WHAT WAS THE "FLASH CRASH" OF 2010?

On May 6, 2010 when equities were recovering from the financial crisis and in the early stages of what would become a near-eleven year bull market, the Dow Jones Industrial Average fell almost 700 points in mere minutes, briefly erasing an estimated $1 trillion in market capitalization.

This led some market participants to voice complaints that increasingly automated trading posed a systemic risk. Others saw such a shocking market tumble as an outlier, and the cost of progress, that just needed additional guardrails in order to avoid a repeat. Nevertheless, it drew comparisons to the October 1987 Wall Street collapse.

WHAT WAS THE RESPONSE TO THE 1987 CRASH?

After the "Black Monday" crash in 1987, the U.S. Securities and Exchange Commission (SEC) mandated the creation of market-wide "circuit breakers" that required a temporary halt to trading for every 10% decline in the Dow, in what can be seen as a precursor to later rules. In 2012, the benchmark index for the circuit breakers changed to the S&P 500 and the percentage levels needed to trigger the trading halt were lowered.

Unlike the Black Monday crash, the 'flash crash', was largely seen as something that could have been prevented with more intervention and the SEC quickly responded with some small fixes, along with a promise to investigate concerns about the increasingly complicated and fragmented stock market. In addition, a special committee of experts made recommendations on how to prevent another crash.

One of the measures adopted in 2011 was for single-stock circuit breakers, a 5-minute trading halt in any stock or exchange-traded fund (ETF) that moved more than 10% in less than 5 minutes.
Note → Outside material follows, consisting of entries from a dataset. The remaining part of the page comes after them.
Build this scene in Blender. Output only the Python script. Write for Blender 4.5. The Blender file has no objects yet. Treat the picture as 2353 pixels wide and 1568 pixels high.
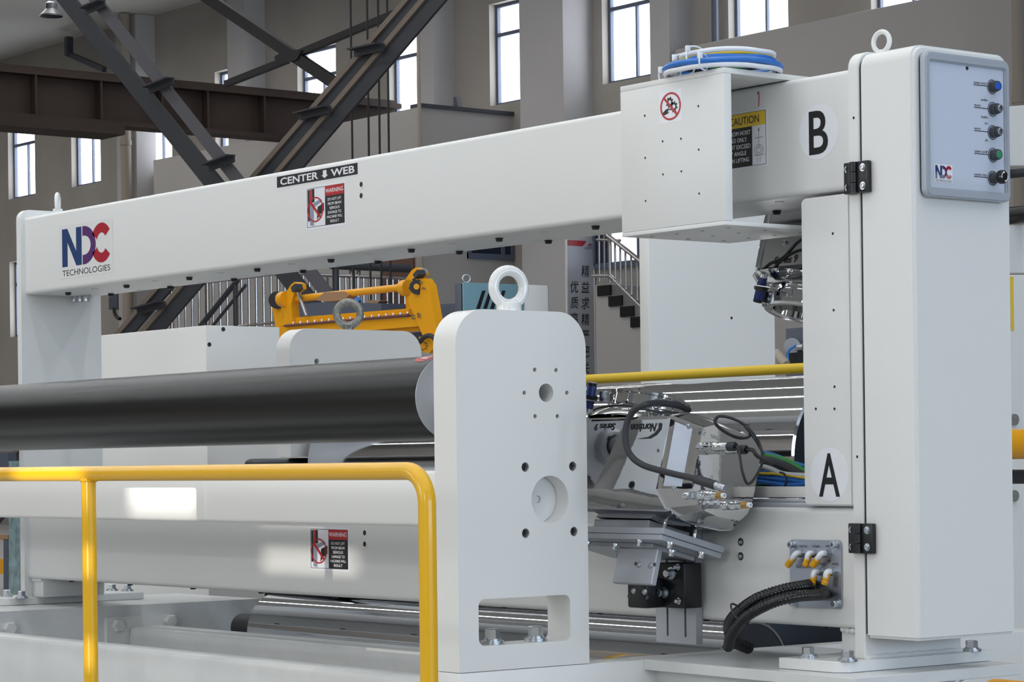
import bpy, bmesh, math, random
from mathutils import Vector, Matrix
random.seed(7)
SUNO = [(.74, 1.235, .565, .80), (.76, 1.44, .38, .42), (1.18, 1.74, .09, .13), (1.655, 1.69, 1.60, 1.71)]
STRIP_E, SIDE_FILL_E, GABLE_FILL_E, SUN_E, FAR_FILL_E = 430, 290, 1180, 4.5, 400
sc = bpy.context.scene
C = sc.collection
V = Vector
PI = math.pi
# ------------------------------------------------------------------ camera
FPX, TH, ROLL, CX, CY, H = 5846.8, math.radians(52.06), 0.01238, 1176.5, 1062.2, 1.4
FW = V((-math.sin(TH), math.cos(TH), 0)); RT = V((math.cos(TH), math.sin(TH), 0)); UP = V((0, 0, 1))
RC = (RT - ROLL*UP).normalized(); UC = (UP + ROLL*RT).normalized()
cd = bpy.data.cameras.new('camera'); cam = bpy.data.objects.new('camera', cd); C.objects.link(cam)
cd.sensor_fit = 'HORIZONTAL'; cd.sensor_width = 36; cd.lens = FPX/2353*36
cd.shift_y = (CY-784)/2353; cd.clip_end = 400
cam.matrix_world = Matrix((( RC.x, UC.x, -FW.x, 0), (RC.y, UC.y, -FW.y, 0), (RC.z, UC.z, -FW.z, H), (0, 0, 0, 1)))
sc.camera = cam
# ------------------------------------------------------------------ colour management, world, lights
sc.view_settings.view_transform = 'Standard'; sc.view_settings.look = 'None'
sc.view_settings.exposure = 0.12; sc.view_settings.gamma = 1; sc.view_settings.use_curve_mapping = False
sc.cycles.use_denoising = True
sc.cycles.max_bounces = 6; sc.cycles.glossy_bounces = 5; sc.cycles.diffuse_bounces = 3; sc.cycles.transparent_max_bounces = 6
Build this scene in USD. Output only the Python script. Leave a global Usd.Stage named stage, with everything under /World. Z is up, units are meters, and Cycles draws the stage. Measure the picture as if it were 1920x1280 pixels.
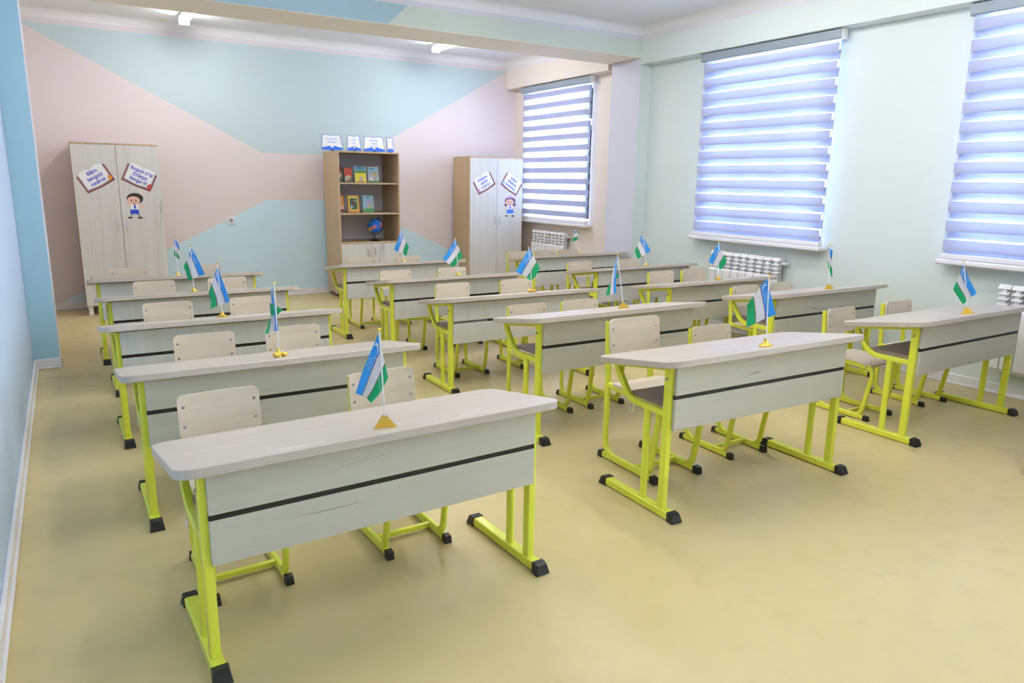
import math, random
import numpy as np
import trimesh
import manifold3d as m3
import shapely
from shapely.geometry import Polygon, Point, box as sbox
from pxr import Usd, UsdGeom, UsdShade, UsdLux, Gf, Sdf
import usdkit, meshkit

stage = Usd.Stage.CreateInMemory()
UsdGeom.SetStageUpAxis(stage, UsdGeom.Tokens.z)
UsdGeom.SetStageMetersPerUnit(stage, 1.0)
UsdGeom.Xform.Define(stage, '/World')
UsdGeom.Scope.Define(stage, '/World/Looks')

# ------------------------------------------------------------------ camera, light, exposure
CAM_POS = (0.0, 0.0, 1.3272)
R_ = (0.8545637973636249, -0.5190985170231553, 0.016045119501652258)
U_ = (0.09805017398186608, 0.19159985779596897, 0.9765631868315998)
F_ = (0.510006744678526, 0.8329623185456382, -0.21463200196030283)
FOCAL_PX = 1361.22
EXPOSURE = 1.42
SKY_STRENGTH = 3.6
LAMP_STRENGTH = 17.0
NEAR_LAMP_STRENGTH = 12.6

cam = UsdGeom.Camera.Define(stage, '/World/camera')
cam.AddTransformOp().Set(Gf.Matrix4d(*R_, 0, *U_, 0, -F_[0], -F_[1], -F_[2], 0, *CAM_POS, 1))
cam.CreateHorizontalApertureAttr(36.0)
cam.CreateVerticalApertureAttr(24.0)
cam.CreateFocalLengthAttr(36.0 * FOCAL_PX / 1920.0)
cam.CreateExposureAttr(EXPOSURE)
cam.CreateClippingRangeAttr(Gf.Vec2f(0.05, 500.0))

sky = UsdLux.DomeLight.Define(stage, '/World/sky')
sky.CreateIntensityAttr(SKY_STRENGTH)
sky.CreateColorAttr(Gf.Vec3f(0.80, 0.89, 1.0))

# ------------------------------------------------------------------ helpers: prims
_used = {}


def numbered(parent, name):
    key = (parent, name)
    n = _used.get(key, 0)
    _used[key] = n + 1
    return f'{parent}/{name}' if n == 0 else f'{parent}/{name}_{n:03d}'


def tag(prim, label=None, cat=None, group=None, kind=None):
    p = prim.GetPrim() if hasattr(prim, 'GetPrim') else prim
    for k, v in (('label', label), ('category', cat), ('group', group), ('kind', kind)):
        if v:
            p.SetCustomDataByKey(k, v)
    return prim


def thing(name, label, cat, loc=(0, 0, 0), rotz=0.0, group=None, scale=None):
    x = UsdGeom.Xform.Define(stage, numbered('/World', name))
    x.AddTranslateOp().Set(Gf.Vec3d(*map(float, loc)))
    x.AddRotateZOp().Set(float(rotz))
    if scale:
        x.AddScaleOp().Set(Gf.Vec3f(scale, scale, scale))
    return tag(x, label, cat, group)


def struct(name, mesh=None, mat=None, label=None, smooth=30):
    path = f'/World/{name}'
    if mesh is None:
        x = UsdGeom.Xform.Define(stage, path)
    else:
        x = usdkit.mesh(stage, path, mesh, M[mat], smooth=smooth)
    return tag(x, label, None, None, 'structure')


def part(name, mesh, mat, parent, smooth=30, label=None, kind=None, uv=None):
    path = numbered(str(parent.GetPrim().GetPath()), name)
    m = usdkit.mesh(stage, path, mesh, M[mat], smooth=smooth, uv=uv)
    if label:
        m.GetPrim().SetCustomDataByKey('label', label)
    if kind:
        m.GetPrim().SetCustomDataByKey('kind', kind)
    return m


def dup(root, name, label, loc, rotz, group=None, scale=None):
    was = root.GetPrim().GetCustomData()
    x = UsdGeom.Xform.Define(stage, numbered('/World', name))
    x.AddTranslateOp().Set(Gf.Vec3d(*map(float, loc)))
    x.AddRotateZOp().Set(float(rotz))
    if scale:
        x.AddScaleOp().Set(Gf.Vec3f(scale, scale, scale))
    x.GetPrim().GetReferences().AddInternalReference(root.GetPrim().GetPath())
    x.GetPrim().SetInstanceable(True)
    return tag(x, label, was['category'], group or was.get('group'))


# ------------------------------------------------------------------ helpers: meshes
def cat(*ms):
    return trimesh.util.concatenate([m for m in ms])


def bx(x0, x1, y0, y1, z0, z1, c=0.0):
    if c <= 0:
        m = trimesh.creation.box([x1 - x0, y1 - y0, z1 - z0])
        m.apply_translation([(x0 + x1) / 2, (y0 + y1) / 2, (z0 + z1) / 2])
        return m
    pts = []
    lo, hi = np.array([x0, y0, z0]), np.array([x1, y1, z1])
    for i in range(8):
        s = np.array([(i >> k) & 1 for k in range(3)])
        corner = np.where(s, hi, lo)
        inward = np.where(s, -1, 1) * c
        for k in range(3):
            q = corner + inward
            q[k] = corner[k]
            pts.append(q)
    return trimesh.Trimesh(*hull_arrays(np.array(pts)), process=False)


def hull_arrays(pts):
    h = trimesh.convex.convex_hull(np.asarray(pts))
    return h.vertices, h.faces


def hull(pts):
    return trimesh.Trimesh(*hull_arrays(pts), process=False)


def cyl(p, q, r, n=16, r2=None):
    p, q = np.asarray(p, float), np.asarray(q, float)
    t = (q - p) / np.linalg.norm(q - p)
    a = np.cross(t, [0, 0, 1.0] if abs(t[2]) < 0.9 else [1.0, 0, 0])
    a /= np.linalg.norm(a)
    b = np.cross(t, a)
    ang = np.arange(n) * 2 * np.pi / n
    ring = np.cos(ang)[:, None] * a + np.sin(ang)[:, None] * b
    v = np.vstack([p + r * ring, q + (r if r2 is None else r2) * ring, p, q])
    f = []
    for i in range(n):
        j = (i + 1) % n
        f += [[i, j, n + j], [i, n + j, n + i], [2 * n, j, i], [2 * n + 1, n + i, n + j]]
    m = trimesh.Trimesh(v, f, process=False)
    if m.volume < 0:
        m.invert()
    return m


def fillet(pts, rad, n=6):
    """A polyline with its inner corners rounded."""
    pts = [np.asarray(p, float) for p in pts]
    out = [pts[0]]
    for i in range(1, len(pts) - 1):
        r = rad[i - 1] if hasattr(rad, '__len__') else rad
        a, b, c = pts[i - 1], pts[i], pts[i + 1]
        u, w = (a - b) / np.linalg.norm(a - b), (c - b) / np.linalg.norm(c - b)
        ang = np.arccos(np.clip(u @ w, -1, 1))
        d = min(r / np.tan(ang / 2), 0.49 * np.linalg.norm(a - b), 0.49 * np.linalg.norm(c - b))
        rr = d * np.tan(ang / 2)
        cen = b + (u + w) / np.linalg.norm(u + w) * (rr / np.sin(ang / 2))
        s, e = b + u * d - cen, b + w * d - cen
        for k in range(n + 1):
            t = k / n
            th = np.arccos(np.clip(s @ e / (rr * rr), -1, 1))
            out.append(cen + (np.sin((1 - t) * th) * s + np.sin(t * th) * e) / np.sin(th))
    out.append(pts[-1])
    return np.array(out)


def sweep(path, prof, side):
    """Sweeps a closed 2D profile (u along side, v along side x tangent) down a path that is planar, side being the plane's normal."""
    path = np.asarray(path, float)
    side = np.asarray(side, float)
    k = len(prof)
    vs = []
    for i in range(len(path)):
        if i == 0:
            t = path[1] - path[0]
        elif i == len(path) - 1:
            t = path[-1] - path[-2]
        else:
            a, b = path[i] - path[i - 1], path[i + 1] - path[i]
            t = a / np.linalg.norm(a) + b / np.linalg.norm(b)
        t = t / np.linalg.norm(t)
        nrm = np.cross(side, t)
        vs.append(path[i] + prof[:, :1] * side + prof[:, 1:] * nrm)
    v = np.vstack(vs + [path[:1], path[-1:]])
    f = []
    L = len(path)
    for i in range(L - 1):
        for j in range(k):
            a, b = i * k + j, i * k + (j + 1) % k
            f += [[a, b, b + k], [a, b + k, a + k]]
    for j in range(k):
        f += [[L * k, (j + 1) % k, j], [L * k + 1, (L - 1) * k + j, (L - 1) * k + (j + 1) % k]]
    m = trimesh.Trimesh(v, f, process=False)
    if m.volume < 0:
        m.invert()
    return m


def rect_prof(w, h, r, n=3):
    p = sbox(-w / 2 + r, -h / 2 + r, w / 2 - r, h / 2 - r).buffer(r, quad_segs=n)
    return np.array(p.exterior.coords)[:-1]


def round_prof(w, h, n=14):
    a = np.arange(n) * 2 * np.pi / n
    return np.stack([w / 2 * np.cos(a), h / 2 * np.sin(a)], 1)


def lathe(profile, n=28):
    p = np.asarray(profile, float)
    m = trimesh.creation.revolve(p, sections=n)
    return m


def extr(poly, depth):
    gs = getattr(poly, 'geoms', [poly])
    return cat(*[trimesh.creation.extrude_polygon(g, depth, engine='earcut') for g in gs if g.area > 0])


def stand(m, y):
    """Turns a mesh laid in the xy plane (thickness +z) up into the xz plane, its face towards -y at the given y."""
    m = m.copy()
    v = m.vertices.copy()
    m.vertices = np.stack([v[:, 0], y - v[:, 2], v[:, 1]], 1)
    return m


def wallward(m, x):
    """Lays a mesh drawn in (y, z) with thickness +z into the plane x, growing towards +x."""
    m = m.copy()
    v = m.vertices.copy()
    m.vertices = np.stack([x + v[:, 2], v[:, 0], v[:, 1]], 1)
    if m.volume < 0:
        m.invert()
    return m


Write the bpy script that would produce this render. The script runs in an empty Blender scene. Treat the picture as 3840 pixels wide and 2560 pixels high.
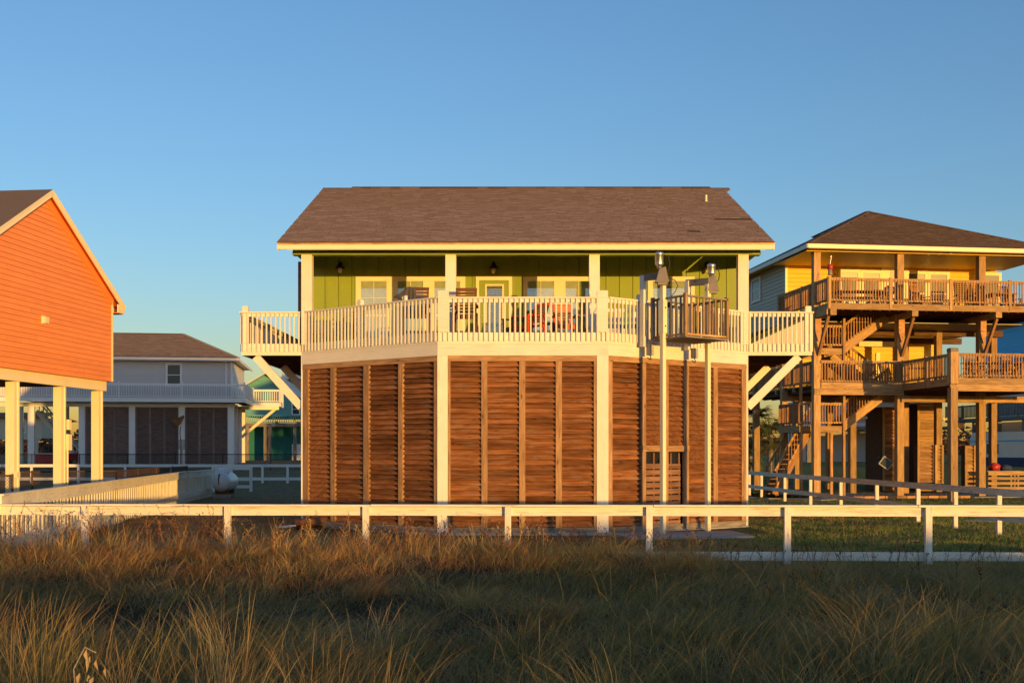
import bpy, math, random
import numpy as np
from mathutils import Vector, Matrix, noise as mnoise

random.seed(11)
rng = np.random.default_rng(11)
R = math.radians
# ------------------------------------------------------------------ camera, sky, sun, exposure
F = 4300.0            # focal length in pixels of the 3840 px wide photograph
CX, HY = 1920.0, 1690.0   # column of the optical axis, row of the horizon
CH = 1.93             # eye height above the yard

scn = bpy.context.scene
COL = scn.collection
cam_data = bpy.data.cameras.new('camera')
cam = bpy.data.objects.new('camera', cam_data)
COL.objects.link(cam)
cam.location = (0, 0, CH)
cam.rotation_euler = (R(90), 0, 0)
cam_data.sensor_width = 36.0
cam_data.lens = F / 3840.0 * 36.0
cam_data.shift_y = (HY - 1280.0) / 3840.0
cam_data.clip_start = 0.1
cam_data.clip_end = 6000.0
scn.camera = cam

SUN_AZ = R(29.5)      # to the right of straight behind the camera
SUN_EL = R(1.7)
SUN_DIR = Vector((math.sin(SUN_AZ) * math.cos(SUN_EL), -math.cos(SUN_AZ) * math.cos(SUN_EL), math.sin(SUN_EL)))
world = bpy.data.worlds.new('World')
scn.world = world
world.use_nodes = True
wn = world.node_tree.nodes
wl = world.node_tree.links
wn.clear()
sky = wn.new('ShaderNodeTexSky')
sky.sky_type = 'NISHITA'
sky.sun_disc = False
sky.sun_elevation = SUN_EL
sky.sun_rotation = math.pi - SUN_AZ
sky.altitude = 0.0
sky.air_density = 0.93
sky.dust_density = 0.3
sky.ozone_density = 2.8
bg = wn.new('ShaderNodeBackground')
bg.inputs['Strength'].default_value = 0.15
wo = wn.new('ShaderNodeOutputWorld')
wl.new(sky.outputs['Color'], bg.inputs['Color'])
wl.new(bg.outputs['Background'], wo.inputs['Surface'])

sun_data = bpy.data.lights.new('sun', 'SUN')
sun_data.energy = 2.0
sun_data.angle = R(0.5)
sun_data.color = (0.82, 0.44, 0.095)
sun = bpy.data.objects.new('sun', sun_data)
COL.objects.link(sun)
sun.rotation_euler = SUN_DIR.to_track_quat('Z', 'Y').to_euler()
sun.location = (20, -30, 12)

scn.view_settings.view_transform = 'Standard'
scn.view_settings.look = 'None'
scn.view_settings.exposure = 1.75
scn.view_settings.gamma = 1.0
scn.view_settings.use_curve_mapping = False
scn.cycles.max_bounces = 6
scn.cycles.transparent_max_bounces = 12

# ------------------------------------------------------------------ helpers
I4 = Matrix.Identity(4)
W = {}                 # world matrix of every object built

def PX(px, Y):
    return (px - CX) / F * Y
def PZ(py, Y):
    return CH + (HY - py) / F * Y

def thing(name, label, cat, loc=(0, 0, 0), rz=0.0, group=None):
    o = bpy.data.objects.new(name, None)
    COL.objects.link(o)
    o.empty_display_size = 0.3
    M = Matrix.Translation(loc) @ Matrix.Rotation(rz, 4, 'Z')
    o.matrix_basis = M
    W[o.name] = M
    o['label'] = label
    o['category'] = cat
    if group:
        o['group'] = group
    return o

def tag(o, label, cat, group=None):
    o['label'] = label
    o['category'] = cat
    if group:
        o['group'] = group
    return o

def link(name, me, parent=None, M=I4):
    """link mesh me as an object whose world matrix is M"""
    o = bpy.data.objects.new(name, me)
    COL.objects.link(o)
    W[o.name] = M.copy()
    if parent is not None:
        o.parent = parent
        o.matrix_basis = W[parent.name].inverted() @ M
    else:
        o.matrix_basis = M
    return o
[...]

That rule was replaced in 2012 by the "Limit-Up Limit-Down" regulation, which pauses trading in a stock if it trades outside of a specific range based on a rolling price.

Meanwhile in 2014, the SEC adopted a set of rules called regulation system compliance and integrity (Reg SCI) to hold exchanges accountable for such interruptions to trading.

The bands "Limit Up Limit Down" were adjusted after a trading session in August 2015 that saw more than 1,250 trading halts in 455 individual stocks and ETFs.

HAVE THERE BEEN OTHER GLITCHES SINCE 2010?

There have been instances, of varying severity, since the 2010 crash where trading was unable to take place. A memorable interruption was the delayed debut of Meta Platforms, what was then Facebook, in its initial public offering. Others included a three-hour trading halt on Aug. 22, 2013 and the Aug 2015 session that saw trading halted for nearly four hours. The Chicago Board Options Exchange saw two outages within a week in 2013. But until Tuesday's technical problem, major outages have been largely contained in recent years. Notable exceptions affected individual investors more than large institutions, such as the 2020 glitches that affected trading on retail brokerages Robinhood Markets and Interactive Brokers Group.

WHAT HAPPENS NOW?

The NYSE said a "system issue" prevented Tuesday's opening auctions in a subset of 251 stocks, causing them to begin trading without an opening price, resulting in a host of trades the exchange later "busted", exchange terminology for nullified. Investors and traders that suffered losses can file a claim for reimbursement under the NYSE's "Rule 18" although it was unclear how any monetary settlement would be determined. In addition, the SEC staff was still reviewing activity related to the trade halts, according to an agency spokesperson.